Social Media Policies in the Workplace: Balancing Free Speech and Employer Interests

Employee feedback about your business is a vital tool. Knowing what your workers are saying about your business helps you to make relevant improvements and changes. Yet, in some circumstances, employees expressing their opinions and experiences about your company can have a damaging effect.

In particular, social media posts can reach far and wide, influencing market engagement with your brand. Many companies are now implementing strict social media policies for workers, issuing consequences if employees create negative posts both inside and outside their working hours. While this may discourage public criticism, it can also give the appearance that businesses are trying to restrict employees’ freedom of speech.

It is, therefore, vital to get a better understanding of the risks and considerations, empowering you to create balanced social media policies.



Understanding Worker Free Speech

There are a few things to consider when it comes to disciplining workers who express negative opinions about the business on social media. Technically speaking, labor laws allow workers on at-will contracts to be fired for almost any reason, or no reason at all. A caveat here, though, is that this disciplinary action can’t contravene state or federal free speech laws. It’s worth noting, though, that rights afforded by the First Amendment only protect government employees from being fired for personal expression, not those working in the private sector.

There are a certain amount of protections under the National Labor Relations Act (NLRA). Specifically, workers are safeguarded from retaliation when they express dissatisfaction with a view to improving workplace and employment conditions. This is limited to posts outside of work and as part of collective action. A single employee tweeting about conditions is unlikely to be covered by this.

So, particularly in at-will states and companies that provide no contractual free speech safeguards, employers have quite a lot of latitude to respond as they like to social media indiscretions. That’s a huge amount of power to wield. As a result, it’s ethically vital when creating social media policies for your workplace not just to consider whether you’re acting to the letter of free-speech law, but also in the spirit of it. Just because you’re legally able to fire workers for posts, doesn’t mean you should. Your policies must be a reflection of the values and culture you want to promote internally and externally, including relating to employees’ freedom of expression.

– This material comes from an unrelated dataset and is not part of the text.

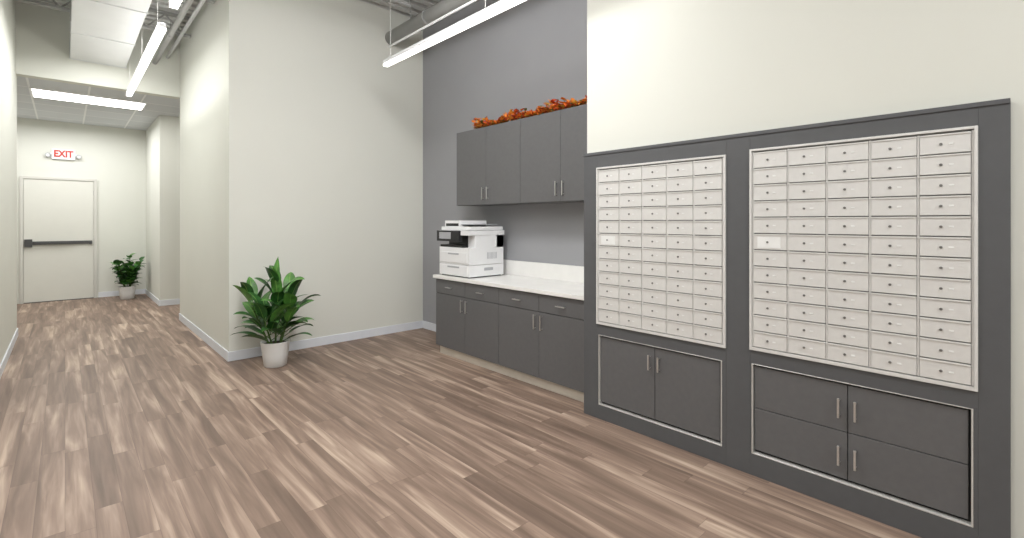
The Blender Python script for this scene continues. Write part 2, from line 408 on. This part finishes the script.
# ---------------------------------------------------------------- exit door
q=MB(); dx0,dx1,dt=-0.54,0.40,2.22; YD=YH-G
q.box(dx0,dx1,YD-0.02,YD,0.008,dt,M_DOOR)
for a in ((dx0-0.05,dx0-0.003,0,dt+0.05),(dx1+0.003,dx1+0.05,0,dt+0.05),(dx0-0.003,dx1+0.003,dt+0.004,dt+0.05)):
    q.box(a[0],a[1],YD-0.035,YD,a[2],a[3],M_DFRAME)
q.box(dx0,dx1,YD-0.03,YD,0.0,0.012,M_DARK)
for z in (0.25,1.1,1.95): q.cyl((dx1+0.002,YD-0.03,z),(dx1+0.002,YD-0.03,z+0.1),0.008,M_TRIM,8)
zb=1.07
q.box(dx0+0.01,dx0+0.11,YD-0.075,YD-0.018,zb-0.07,zb+0.07,M_DARK)
q.box(dx0+0.10,dx1-0.03,YD-0.055,YD-0.018,zb-0.03,zb+0.03,M_DARK)
q.box(dx0+0.14,dx0+0.62,YD-0.085,YD-0.05,zb-0.025,zb+0.018,M_DARK)
q.box(dx1-0.06,dx1-0.02,YD-0.07,YD-0.018,zb-0.035,zb+0.03,M_DARK)
q.done("door_1",0.002)

# exit sign
q=MB(); ex,ez=-0.02,2.70
q.box(ex-0.16,ex+0.16,YD-0.045,YD,ez-0.095,ez+0.095,M_WPLAS)
for s_ in (-1,1):
    q.box(ex+s_*0.16,ex+s_*0.18,YD-0.035,YD-0.01,ez-0.02,ez+0.02,M_WPLAS)
    q.cyl((ex+s_*0.21,YD-0.01,ez-0.02),(ex+s_*0.21,YD-0.07,ez-0.035),0.036,M_GPLAS,16)
    q.cyl((ex+s_*0.21,YD-0.07,ez-0.035),(ex+s_*0.21,YD-0.074,ez-0.036),0.03,M_WPLAS,16)
sign=q.done("exit_sign",0.003)
cu=bpy.data.curves.new("exit_text","FONT"); cu.body="EXIT"; cu.size=0.165; cu.extrude=0.002; cu.align_x='CENTER'; cu.align_y='CENTER'; cu.offset=0.006
cu.materials.append(M_EXIT); tx=bpy.data.objects.new("lettering",cu); C.objects.link(tx)
tx.parent=sign; tx.location=Vector((ex,YD-0.048,ez))-sign.location; tx.rotation_euler=(math.pi/2,0,0); tx.scale=(0.78,1,1)

# ---------------------------------------------------------------- lights
def pendant(x,y0,y1,z,tray=False,ml=None,mu=None):
    q=MB(); w=0.03
    q.box(x-w,x+w,y0,y1,z+0.026,z+0.065,M_WPLAS)
    q.box(x-w+0.002,x+w-0.002,y0+0.004,y1-0.004,z,z+0.026,ml or M_LED)
    q.box(x-w+0.008,x+w-0.008,y0+0.01,y1-0.01,z+0.065,z+0.070,mu or M_UPFILL)  # emissive strip added on top as fill for the ceiling
    for yy in (y0+0.3,(y0+y1)/2,y1-0.12):
        q.cyl((x,yy,z+0.068),(x,yy,3.92),0.003,M_TRIM,6)
    if tray: q.cyl((x,y0,3.37),(x,y1-0.09,3.37),0.011,M_WPLAS,10)
    return q.done("linear_pendant_light",0.001,seg=1)
pendant(0.64,5.3,8.4,3.17)
pendant(2.60,1.4,4.87,3.17,True,M_LEDS,M_UPFILLS)
pendant(2.60,-2.6,0.9,3.17,True,M_LEDS,M_UPFILLS)  # pendants from here down are added to light the rest of the room
pendant(0.64,1.2,4.7,3.17)
pendant(0.64,-2.8,0.7,3.17)
pendant(-1.5,0.5,4.5,3.17)
pendant(-3.5,0.5,4.5,3.17)
q=MB(); q.box(-0.36,0.94,9.36,9.96,ZD-0.012,ZD,M_WPLAS); q.box(-0.335,0.915,9.385,9.935,ZD-0.016,ZD-0.01,M_LEDT)
q.done("troffer_ceiling_light",0.001,seg=1)
q=MB(); q.box(1.7,2.3,9.1,9.7,ZD-0.012,ZD,M_WPLAS); q.box(1.72,2.28,9.12,9.68,ZD-0.016,ZD-0.01,M_LEDT)
q.done("troffer_ceiling_light",0.001,seg=1)

# ---------------------------------------------------------------- ceiling services
q=MB()
yy=-3.4
while yy<8.55:
    e=min(yy+1.2,8.59); q.box(0.05,0.62,yy+0.006,e-0.006,3.6,3.86,M_DUCT); q.box(0.04,0.63,e-0.012,e+0.0,3.59,3.87,M_DUCT); yy=e
    if e>8.58: break
for yy in (-2,1,4,7): 
    for x in (0.045,0.625): q.cyl((x,yy,3.6),(x,yy,3.92),0.005,M_STEEL,6)
q.done("rectangular_air_duct",0.002,seg=1)
q=MB(); q.cyl((3.12,YA,3.84),(3.12,YB,3.84),0.09,M_DUCTG,28)
for yy in (2.8,3.8,4.8): q.cyl((3.12,yy-0.02,3.84),(3.12,yy+0.02,3.84),0.096,M_DUCTG,28)
q.cyl((3.12,3.3,3.92),(3.12,3.3,H),0.005,M_STEEL,6); q.cyl((3.12,5.2,3.92),(3.12,5.2,H),0.005,M_STEEL,6)
q.done("round_air_duct")
q=MB(); q.cyl((0.95,-3.4,3.75),(0.95,8.6,3.75),0.03,M_STEEL,14)
q.cyl((1.10,-3.4,3.86),(1.10,8.6,3.86),0.02,M_DUCT,14)
for yy in (-2,1,4,7.2):
    q.cyl((0.95,yy,3.75),(0.95,yy,3.92),0.004,M_STEEL,6)
    q.cyl((0.95,yy-0.03,3.75),(0.95,yy+0.03,3.75),0.037,M_STEEL,14)
q.done("sprinkler_pipe")
def joist(y,xa,xb):
    q=MB(); zb,zt=3.93,4.165
    for z in (zb,zt): q.box(xa,xb,y-0.03,y+0.03,z,z+0.03,M_STEEL)
    x=xa; up=True
    while x<xb-0.2:
        q.cyl((x,y,zb+0.02 if up else zt),(x+0.2,y,zt if up else zb+0.02),0.010,M_STEEL,6); x+=0.2; up=not up
    return q.done("steel_bar_joist")
for y in (-2.4,-0.9,0.6,2.1,3.6,4.9): joist(y,-4.99,2.92)
for y in (6.3,7.7): joist(y,XL+0.01,XC-0.01)

# ---------------------------------------------------------------- added fill lights
def area(name,loc,rot,sx,sy,p):
    l=bpy.data.lights.new(name,'AREA'); l.shape='RECTANGLE'; l.size=sx; l.size_y=sy; l.energy=p; l.color=(1,0.995,0.992)
    o=bpy.data.objects.new(name,l); C.objects.link(o); o.location=loc; o.rotation_euler=rot; return o
area("ceiling_fill",(-1.8,1.0,3.88),(math.radians(15),0,0),3,4,100)  # soft area fill near the ceiling, added out of view, no fixture
area("ceiling_fill",(1.0,-2.0,3.88),(math.radians(42),0,0),2.4,2,110)
area("ceiling_fill",(1.3,2.6,3.88),(math.radians(26),math.radians(-12),0),0.6,2.2,68)
area("corridor_fill",(0.0,11,3.2),(0,0,0),1.6,1.2,30)  # area fill added to brighten the corridor, not a fixture
area("corridor_fill",(0.3,6.9,3.58),(0,0,0),0.4,2.6,28)

w=bpy.data.worlds.new("world"); S.world=w; w.use_nodes=True
w.node_tree.nodes["Background"].inputs[0].default_value=(1,1,1,1); w.node_tree.nodes["Background"].inputs[1].default_value=0.3

# ---------------------------------------------------------------- camera
cd=bpy.data.cameras.new("camera"); cam=bpy.data.objects.new("camera",cd); C.objects.link(cam)
cd.sensor_width=36; cd.lens=36*482/1024; cd.shift_y=-47/1024; cd.clip_start=0.01
cam.location=(0,0,1.45); cam.rotation_euler=(math.pi/2,0,-math.radians(42.84))
S.camera=cam
S.view_settings.view_transform='Standard'
S.view_settings.exposure=0.5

Avoiding Reputational Damage

Much of the discussion around social media policy and company responses to it is focused on reputation. Certainly, one of the considerations is whether the comments an employee makes about the brand unfairly make the company seem more negative than it genuinely is. In cases where the criticisms are warranted, it can feel as though heading to social media first rather than addressing them with leaders puts an unnecessary blemish on the company’s profile.

The other point of consideration is how the company’s response to social media posts have the potential to cause more reputational damage than the employees’ comments. After all, disciplinary actions related to social posting are likely to be shared on these platforms, too. This can lead to your company having to commit time to damage control.

A good example of this relates to former Yelp Eat24 employee, Talia Jane, who posted an open letter on social publishing platform Medium about the company’s low pay. The company responded by immediately firing Jane for breach of company terms of conduct. There was a backlash, involving Jane posting the story on her social channels, leading to a Yelp CEO needing to post several responses on social platforms, presenting the company’s side of the situation.

Avoiding this requires your business to build its social policies with informed data of the reputational outcomes. Managing reputational risk effectively begins with understanding it. You need to analyze your current reputation and assess what issues could genuinely influence customer trust or opinion, particularly if posted on social media. From here you can better design policies that address reputational risk issues before they occur, minimizing the potential for them to appear on social platforms at all. It also enables you to prepare the most appropriate responses and customer communications should employees breach social media policies.

Collaborating with and Training Employees

Social media isn’t likely to be going anywhere any time soon. It’s a key method of communication in our society. Implementing a harsh protocol in which you threaten employees with retaliation for social media posts isn’t conducive to positive relationships and retention. Rather, it can be better for everyone involved if you seek to collaborate with workers on social media policies.

Wherever possible, hold an all-hands meeting on the subject, inviting workers of all levels and departments to join a discussion. This is a great opportunity for leaders to outline what their concerns are surrounding social media use and how certain types of posts can impact the business and everyone working for it. It also gives workers a chance to express their own thoughts on social media use. From here, you can design mutually beneficial policies, safeguarding the brand’s reputation and helping employees feel empowered.

Additionally, it’s important to ensure you communicate policies to employees from the outset to avoid misunderstandings and missteps. Incorporating this alongside some best practices for onboarding is an effective approach. Training programs help workers feel more confident in their roles, so including education on appropriate social media use gives them a practical understanding of behavioral standards. Making new workers feel welcomed by introductions not just with managers but colleagues is also useful. This should involve colleagues discussing the values of the company, including how the social media policies are designed to safeguard reputation alongside respecting workers’ free speech.

Conclusion

Building balanced social media policies that minimize reputational damage while safeguarding workers’ interests. It’s not easy, but taking steps such as performing reputational risk assessments and collaborating with workers on building policies can be effective. Remember, too, that the social media landscape is constantly changing. You’ll need to regularly review practices — alongside worker online habits — to keep policies and how you implement them effectively.